When I go out for Vietnamese food these days, it’s almost always at the suggestion of another (usually The Astronomer). The Vietnamese restaurants in Los Angeles are generally very good, but I’m often daunted by their hundred-item menus and super-sized portions. Rather than risk disappointment, I’ve decided to save my appetite for visits to grandma’s house and return visits to the motherland. The opportunities to indulge in my favorite cuisine may be infrequent, but at least it’s just the way I fancy it when I do.

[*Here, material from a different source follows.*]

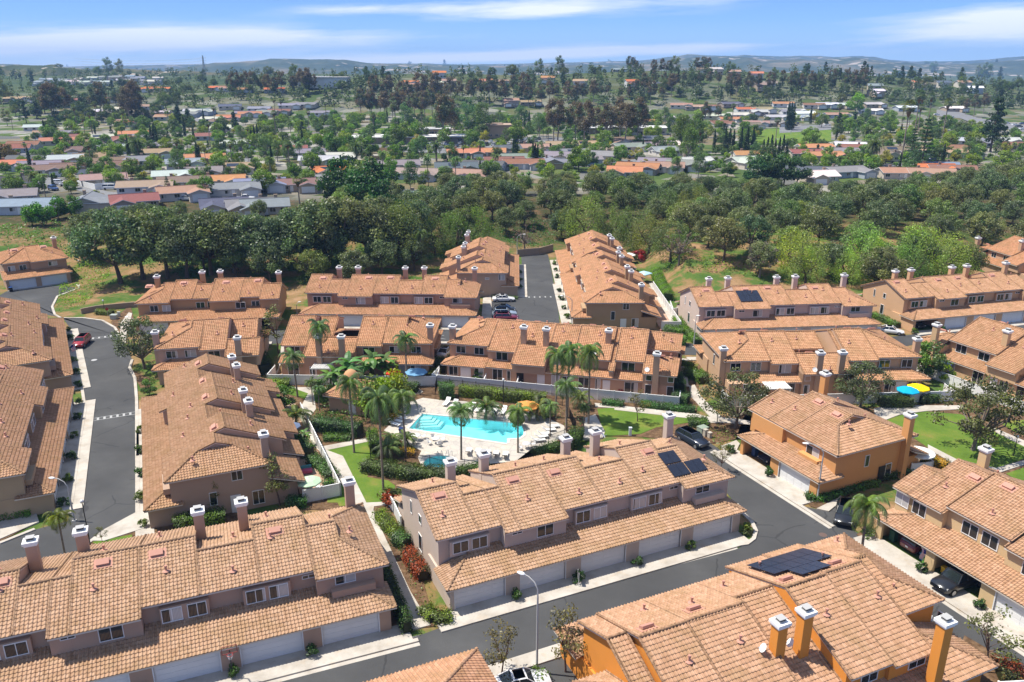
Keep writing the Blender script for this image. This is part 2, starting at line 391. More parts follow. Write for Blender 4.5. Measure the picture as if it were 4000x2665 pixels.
def cap(mb, a, b, r=.14, m=0):
    a = np.array(a, float); b = np.array(b, float); L = np.linalg.norm(b - a)
    if L < .2: return
    if b[2] < a[2]: a, b = b, a
    k = max(1, int(L / .42)); z = np.array([0, 0, .05])
    for i in range(k):
        p, q = a + (b - a) * i / k + z, a + (b - a) * (i + 1.08) / k + z
        V0 = mb.n; tube(mb, [p, q], [r * 1.08, r * .86], 7, m, cap=False)
SF = .36
def section(rm, wm, x0, x1, yf, yr, yb, lod, zr=None, hl=0, hr=0, gl=0, gr=0, sb=.42, dutch=.7, zw=2.38, inset=0):
    zr = 5.35 + SF * (yr - 2) if zr is None else zr
    zf = zr - SF * (yr - yf)
    if hl or hr: sb = (zr - zf) / (yb - yr)
    zb = zr - sb * (yb - yr)
    zg = zr - dutch; d = (zg - zf) / .36; yfg = yr - dutch / SF; ybg = yr + dutch / sb
    fp = [(x0, yf, zf), (x1, yf, zf)]; bp = [(x1, yb, zb), (x0, yb, zb)]
    xa, xb = x0, x1
    if hr:
        xb = x1 - d; fp += [(xb, yfg, zg)]
    fp += [(xb, yr, zr)]
    if hl: xa = x0 + d
    fp += [(xa, yr, zr)]
    if hl: fp += [(xa, yfg, zg)]; bp += [(xa, ybg, zg)]
    bp += [(xa, yr, zr), (xb, yr, zr)]
    if hr: bp += [(xb, ybg, zg)]
    tile_plane(rm, fp, lod); tile_plane(rm, bp, lod)
    cap(rm, (xa, yr, zr), (xb, yr, zr))
    if hr:
        tile_plane(rm, [(x1, yf, zf), (x1, yb, zb), (xb, ybg, zg), (xb, yfg, zg)], lod)
        cap(rm, (x1, yf, zf), (xb, yfg, zg)); cap(rm, (x1, yb, zb), (xb, ybg, zg))
        cap(rm, (xb, yfg, zg), (xb, yr, zr), .1); cap(rm, (xb, ybg, zg), (xb, yr, zr), .1)
    else:
        cap(rm, (x1, yf, zf), (x1, yr, zr), .1); cap(rm, (x1, yb, zb), (x1, yr, zr), .1)
    if hl:
        tile_plane(rm, [(x0, yb, zb), (x0, yf, zf), (xa, yfg, zg), (xa, ybg, zg)], lod)
        cap(rm, (x0, yf, zf), (xa, yfg, zg)); cap(rm, (x0, yb, zb), (xa, ybg, zg))
        cap(rm, (xa, yfg, zg), (xa, yr, zr), .1); cap(rm, (xa, ybg, zg), (xa, yr, zr), .1)
    else:
        cap(rm, (x0, yf, zf), (x0, yr, zr), .1); cap(rm, (x0, yb, zb), (x0, yr, zr), .1)
    a, b = yf + .45, yb - .5; za = zf + SF * .45 - .16; zc = zb + sb * .5 - .16
    wx0 = x0 + (.3 if gl else 0) + (.45 if hl else 0) + inset; wx1 = x1 - (.3 if gr else 0) - (.45 if hr else 0) - inset
    if hl or hr:
        # box up to the eave and a small gable body
        extr(wm, [(a, zw), (b, zw), (b, zc - .02), (a, za - .02)], wx0, wx1)
        extr(wm, [(yfg + .2, zf), (ybg - .2, zf), (ybg - .2, zg), (yr, zr - .16), (yfg + .2, zg)], (xa + .12) if hl else wx0, (xb - .12) if hr else wx1)
    else:
        extr(wm, [(a, zw), (b, zw), (b, zc), (yr, zr - .16), (a, za)], wx0, wx1)
    return zf, zb
def lean(rm, x0, x1, yo, yi, z, lod, hl=0, hr=0, sl=.333):
    """lean-to roof from an outer eave at yo up to the wall at yi"""
    run = abs(yi - yo); zi = z + sl * run; sg = 1 if yi > yo else -1
    xa, xb = x0 + (run if hl else 0), x1 - (run if hr else 0)
    tile_plane(rm, [(x0, yo, z), (x1, yo, z), (xb, yi, zi), (xa, yi, zi)], lod)
    if hr:
        tile_plane(rm, [(x1, yo, z), (x1, yi, z), (xb, yi, zi)], lod); cap(rm, (x1, yo, z), (xb, yi, zi), .12)
    if hl:
        tile_plane(rm, [(x0, yo, z), (xa, yi, zi), (x0, yi, z)], lod); cap(rm, (x0, yo, z), (xa, yi, zi), .12)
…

Even though I don’t seek out Vietnamese restaurants, I find myself sitting at one about once a quarter. My most recent outing was initiated by my friend Craig. He was itching to try seven courses of beef (bò 7 món) and I was game to show him the ropes. Our party of three arrived at Vietnam Restaurant sometime past 8 PM on a Friday night. The stand-alone shack was packed with diners, and after a twenty minute wait, we scored a table by the window.
I started dinner off with nuoc xi muoi, a salted plum drink served over ice. It was an impulsive choice that turned out to be an absolutely delightful punch of salty, sour, and sweet. I ordered another soon after I polished off the first glass.
Before the onslaught of red meat began, I chose two light bites to start. The first to arrive was bánh bèo. The steamed rice cakes were topped with mung bean paste, scallion oil, and fluorescent orange shrimp dust. Not to worry, the shrimp’s hue was the result of natural coloring.